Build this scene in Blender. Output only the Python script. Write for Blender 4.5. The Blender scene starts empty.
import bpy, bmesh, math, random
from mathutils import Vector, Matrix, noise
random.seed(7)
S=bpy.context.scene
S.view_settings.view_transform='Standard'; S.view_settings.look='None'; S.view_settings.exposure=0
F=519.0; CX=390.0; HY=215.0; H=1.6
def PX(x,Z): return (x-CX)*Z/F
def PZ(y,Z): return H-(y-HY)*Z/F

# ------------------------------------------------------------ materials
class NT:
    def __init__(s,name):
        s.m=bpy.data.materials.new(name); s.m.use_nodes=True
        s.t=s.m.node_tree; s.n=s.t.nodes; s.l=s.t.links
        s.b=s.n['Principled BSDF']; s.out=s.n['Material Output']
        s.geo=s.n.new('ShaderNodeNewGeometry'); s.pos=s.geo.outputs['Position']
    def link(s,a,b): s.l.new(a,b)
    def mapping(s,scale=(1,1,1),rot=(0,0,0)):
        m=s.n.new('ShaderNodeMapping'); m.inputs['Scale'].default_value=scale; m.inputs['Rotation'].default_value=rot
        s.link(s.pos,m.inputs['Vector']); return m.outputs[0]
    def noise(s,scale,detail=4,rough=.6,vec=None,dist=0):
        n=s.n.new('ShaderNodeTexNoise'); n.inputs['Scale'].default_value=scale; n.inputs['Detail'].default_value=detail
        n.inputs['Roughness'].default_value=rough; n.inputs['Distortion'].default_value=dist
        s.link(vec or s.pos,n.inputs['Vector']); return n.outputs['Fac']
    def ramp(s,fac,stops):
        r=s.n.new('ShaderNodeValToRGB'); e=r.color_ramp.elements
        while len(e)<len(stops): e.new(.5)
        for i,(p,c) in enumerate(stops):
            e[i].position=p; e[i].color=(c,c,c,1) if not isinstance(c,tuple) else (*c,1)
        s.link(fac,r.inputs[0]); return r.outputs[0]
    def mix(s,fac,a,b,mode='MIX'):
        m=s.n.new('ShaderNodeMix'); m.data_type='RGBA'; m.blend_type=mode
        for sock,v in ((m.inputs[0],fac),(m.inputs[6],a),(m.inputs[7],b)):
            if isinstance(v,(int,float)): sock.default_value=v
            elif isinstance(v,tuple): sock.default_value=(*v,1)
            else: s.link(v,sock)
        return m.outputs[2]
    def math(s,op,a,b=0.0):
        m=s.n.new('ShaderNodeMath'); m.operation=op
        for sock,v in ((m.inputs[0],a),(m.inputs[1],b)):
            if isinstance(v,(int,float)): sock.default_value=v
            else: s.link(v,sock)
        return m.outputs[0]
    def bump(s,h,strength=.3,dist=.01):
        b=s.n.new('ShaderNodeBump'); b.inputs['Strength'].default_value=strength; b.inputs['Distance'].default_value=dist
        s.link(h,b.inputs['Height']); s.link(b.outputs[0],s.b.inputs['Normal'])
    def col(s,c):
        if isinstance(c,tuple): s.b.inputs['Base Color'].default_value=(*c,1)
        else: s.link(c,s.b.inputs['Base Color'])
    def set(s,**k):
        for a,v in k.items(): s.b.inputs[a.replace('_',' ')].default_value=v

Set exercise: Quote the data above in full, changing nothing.

Answer below:
Build this scene in Blender. Output only the Python script. Write for Blender 4.5. The Blender scene starts empty.
import bpy, bmesh, math, random
from mathutils import Vector, Matrix, noise
random.seed(7)
S=bpy.context.scene
S.view_settings.view_transform='Standard'; S.view_settings.look='None'; S.view_settings.exposure=0
F=519.0; CX=390.0; HY=215.0; H=1.6
def PX(x,Z): return (x-CX)*Z/F
def PZ(y,Z): return H-(y-HY)*Z/F

# ------------------------------------------------------------ materials
class NT:
    def __init__(s,name):
        s.m=bpy.data.materials.new(name); s.m.use_nodes=True
        s.t=s.m.node_tree; s.n=s.t.nodes; s.l=s.t.links
        s.b=s.n['Principled BSDF']; s.out=s.n['Material Output']
        s.geo=s.n.new('ShaderNodeNewGeometry'); s.pos=s.geo.outputs['Position']
    def link(s,a,b): s.l.new(a,b)
    def mapping(s,scale=(1,1,1),rot=(0,0,0)):
        m=s.n.new('ShaderNodeMapping'); m.inputs['Scale'].default_value=scale; m.inputs['Rotation'].default_value=rot
        s.link(s.pos,m.inputs['Vector']); return m.outputs[0]
    def noise(s,scale,detail=4,rough=.6,vec=None,dist=0):
        n=s.n.new('ShaderNodeTexNoise'); n.inputs['Scale'].default_value=scale; n.inputs['Detail'].default_value=detail
        n.inputs['Roughness'].default_value=rough; n.inputs['Distortion'].default_value=dist
        s.link(vec or s.pos,n.inputs['Vector']); return n.outputs['Fac']
    def ramp(s,fac,stops):
        r=s.n.new('ShaderNodeValToRGB'); e=r.color_ramp.elements
        while len(e)<len(stops): e.new(.5)
        for i,(p,c) in enumerate(stops):
            e[i].position=p; e[i].color=(c,c,c,1) if not isinstance(c,tuple) else (*c,1)
        s.link(fac,r.inputs[0]); return r.outputs[0]
    def mix(s,fac,a,b,mode='MIX'):
        m=s.n.new('ShaderNodeMix'); m.data_type='RGBA'; m.blend_type=mode
        for sock,v in ((m.inputs[0],fac),(m.inputs[6],a),(m.inputs[7],b)):
            if isinstance(v,(int,float)): sock.default_value=v
            elif isinstance(v,tuple): sock.default_value=(*v,1)
            else: s.link(v,sock)
        return m.outputs[2]
    def math(s,op,a,b=0.0):
        m=s.n.new('ShaderNodeMath'); m.operation=op
        for sock,v in ((m.inputs[0],a),(m.inputs[1],b)):
            if isinstance(v,(int,float)): sock.default_value=v
            else: s.link(v,sock)
        return m.outputs[0]
    def bump(s,h,strength=.3,dist=.01):
        b=s.n.new('ShaderNodeBump'); b.inputs['Strength'].default_value=strength; b.inputs['Distance'].default_value=dist
        s.link(h,b.inputs['Height']); s.link(b.outputs[0],s.b.inputs['Normal'])
    def col(s,c):
        if isinstance(c,tuple): s.b.inputs['Base Color'].default_value=(*c,1)
        else: s.link(c,s.b.inputs['Base Color'])
    def set(s,**k):
        for a,v in k.items(): s.b.inputs[a.replace('_',' ')].default_value=v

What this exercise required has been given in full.